You are the Dean of the Faculty at St. Anford University. You hire Assistant Professors for a probationary period of 7 years, after which they come up for tenure and are either promoted and gain a job for life or turned down, in which case they must find another job elsewhere.

Your Assistant Professors come in two types, Good and Brilliant. Any types worse than Good have already been weeded out in the hiring process, but you cannot directly distinguish between Good and Brilliant types. Each individual Assistant Professor knows whether he or she is Brilliant or merely Good. You would like to tenure only the Brilliant types.

The payoff from a tenured career at St. Anford is $2 million; think of this as the expected discounted present value of salaries, consulting fees, and book royalties, plus the monetary equivalent of the pride and joy that the faculty member and his or her family would get from being tenured at St. Anford. Anyone denied tenure at St. Anford will get a faculty position at Boondocks College, and the present value of that career is $0.5 million.

Your faculty can do research and publish the findings. But each publication requires effort and time and causes strain on the family; all these are costly to the faculty member. The monetary equivalent of this cost is $30,000 per publication for a Brilliant Assistant Professor and $60,000 per publication for a Good one. You can set a minimum number, N, of publications that an Assistant Professor must produce in order to achieve tenure.

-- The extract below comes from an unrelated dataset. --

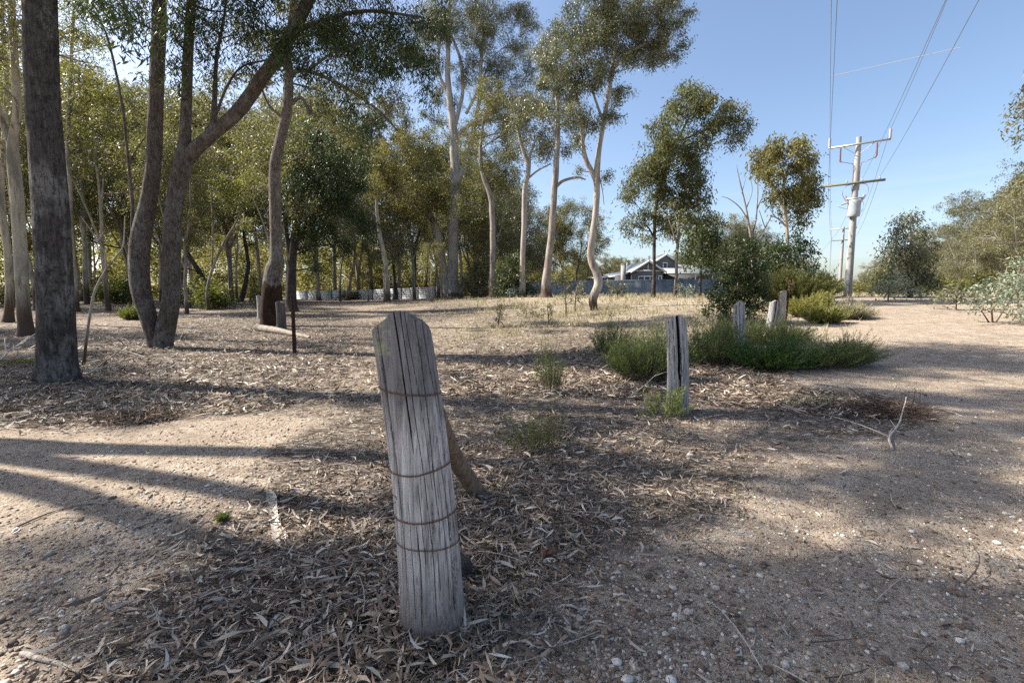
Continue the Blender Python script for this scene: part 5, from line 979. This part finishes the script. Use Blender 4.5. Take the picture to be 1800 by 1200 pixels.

(a) Without doing any math, describe, as completely as you can, what would happen in a separating equilibrium to this game.

(b) There are two potential types of pooling outcomes to this game. Without doing any math, describe what they would look like, as completely as you can.

(c) Now please go ahead and do some math. What is the set of possible N that will accomplish your goal of screening the Brilliant professors out from the merely Good ones?